There’s a fairground down in Chattanooga
Where a kiddy train runs up and down the track
There’s an old black hound that always hangs around
And he chases that train down and back
And I’ve been chasing you like that Chattanooga dog
Even though I know you don’t care
I’ve been chasing you like that Chattanooga dog
And it ain’t gonna get me anywhere
The War in Vietnam (aka LBJ’s War) was one of the great tragedies in American history. Tom T. Hall describes the Vietnam War memorial in Washington D.C., as ‘an ongoing eternal funeral’. “Girls In Saigon City” reflects the situation that many a soldier found himself in during the Vietnam War. Apparently the idea came from one of Tom’s friends.
There’s a place called Da Nang Village cross the ocean far away
In deep concern for one young woman that’s where I abide today
Today, I got a dear-John-letter from that young woman in the USA
When I was called I knew I’d lose her it don’t matter anyway
There are girls in Saigon City waiting there with open arms
On my leave I may go see them in this other world called Vietnam
“Hang Them All” is a very up-tempo song, with a comic sense that tends to obscure the serious message. Hall describes it as the first protest song he ever wrote.
If they hang ’em all they get the guilty
If they hang ’em all they cannot miss
If they hang ’em all they get the guilty
Been a lot of problem solved like this
Indeed
“Coming To The Party” is the story of a man who is trying to get over an old love by heading to a party to try to find a new love. It has somewhat of the quality of the George Jones hit “She Thinks I Still Care”.
Coming to the party tonight
And I’ll find someone new to hold me tight
She thinks I’m home crying won’t she be surprised
Cause I’m coming to the party tonight
“America The Ugly” is probably the most thought provoking song on the album. It’s not really a protest song, although some at the time thought of it that way. As Tom T Hall explains in the liner notes for the Bear CD: ‘This song is not simply about injustice in America, but also points out that those internal injustices hurt us abroad’.
There was a man, came to see the USA from a foreign land
To photograph the progress of dear old Uncle Sam
He got off the boat in New York, went down to the Bowery
I know what the man went to photograph and to see
There were hopeless, hungry living dead
Winos who sell their souls for a bottle of a cheapest red
That’s the picture that he wanted
And that’s what he got they say, America the ugly today
***
There were some folks, had plenty and some had none at all
The enemy knows when a heart gets hard, the country is bound to fall
If we get heads and hearts together we won’t have to hear them say
“America the ugly today, America the ugly today”
The album closes with “That’ll Be All Right With Me”, a nice reflective song which apparently came from an earlier recording session than the rest of the tracks on this album.

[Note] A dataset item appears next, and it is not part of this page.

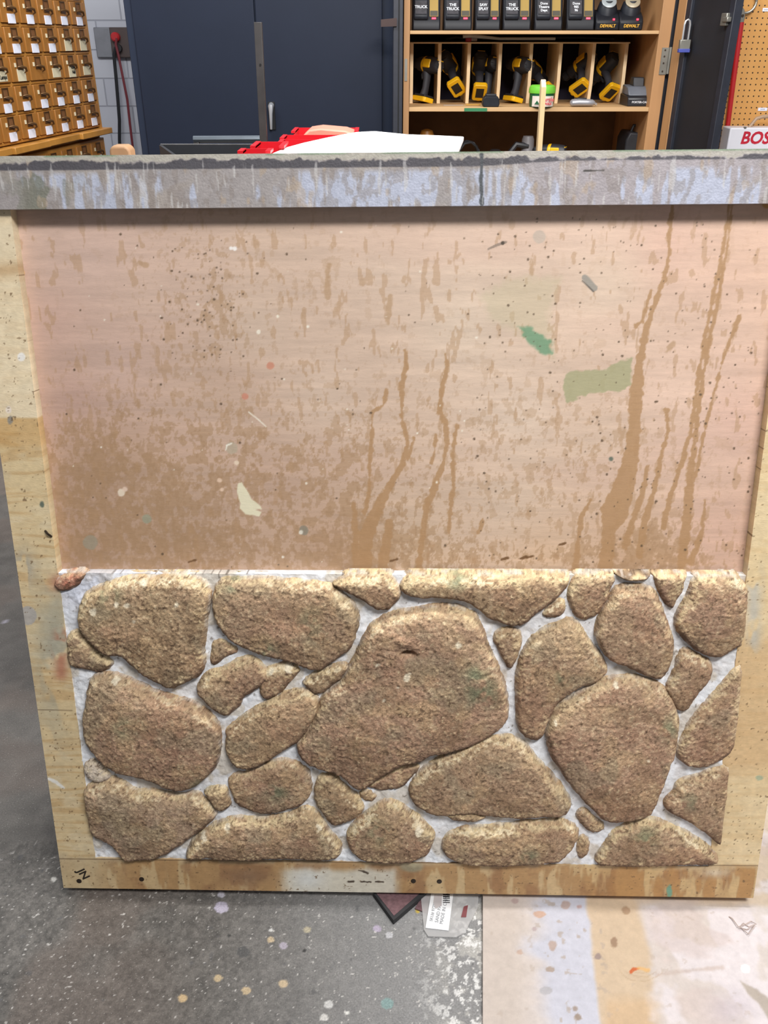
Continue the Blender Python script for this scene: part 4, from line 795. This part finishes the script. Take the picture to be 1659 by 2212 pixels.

Regardless, it’s a nice song and a fitting end to the album.
It’s not my sun, man, and if it’s not shinin’
When I wake up tomorrow morning, hmm, that’ll be all right with me
They’re not my birds, man, and if they’re not singin’
When I wake up tomorrow morning, hmm, that’ll be all right with me
One Hundred Children was not one of the albums we planned on presenting this month, but since it is paired with I Witness Life on the Bear Family CD, I though I’d say a few words about the album. Even though the album was recorded only seven months later in August and September 1970, you can hear an evolution in the arrangements of producer Jerry Kennedy. While the basic ‘talking blues man’ accompaniment is largely maintained, there are tracks where string overdubs are used to augment the basic accompaniment – yes, the dreaded ‘Nashville Sound’. Tom T Hall’s voice is distinctive enough that the strings don’t drown him out or change the fundamental qualities that made him such a distinctive artist. Temperate use of such embellishments would make Hall more accessible to a wider audience. Although neither of these two albums broke the top thirty, for the next five or so years, Hall’s albums would reach the top ten.
The singles from 100 Children were the title song, which reached #14 and “Ode To A Half A Pound of Ground Round” which reached #21.
The title track is one of those fairly meaningless family of man songs, akin to the later “We Are The World”. The synthesis of Randy Scruggs on banjo with a full string arrangement make this track sound better than the song actually is, but the rest of the album is full of much better songs.
The three standouts on the album are “I Can’t Dance” which is the story of my life (“I can’t dance, I never could, I guess my feet don’t match”), “Pinto The Wonder Horse Is Dead” (a nostalgic look at childhood) and “Ode To A Half A Pound of Ground Round”.
I think many of us have experienced circumstances similar to the narrator in “Ode To A Half A Pound of Ground Round”.
(spoken) This song is about the time I nearly starved to death in Roanoke Virginia
I woke up Wednesday morning in my little motel bed
Knowing I would die the minute that I moved my head
I felt around to make sure I was in my bed alone
I meet some friendly people when I’m stoned
My payday was on Friday I had two more days to go
Even in my agony I knew that I was broke
Lemme pay the check I said and keep the change my friend
She wiggled out of sight with my last ten
At noon I realized there wasn’t any way to eat
For lunch I just went out and shuffled up and down the street
At four o’clock I had a funny feeling in my chest
How long’s it take to starve a man to death
I found some pennies in a jar and bought a candy bar
Divided it in pieces and I ate one every hour
I just rolled into town and didn’t know a single soul
There wasn’t any way to make a loan
The next album would be In Search of A Song, Tom T’s first top ten album and featuring (arguably) Hall’s most famous solo hit, “The Year Clayton Delaney Died”.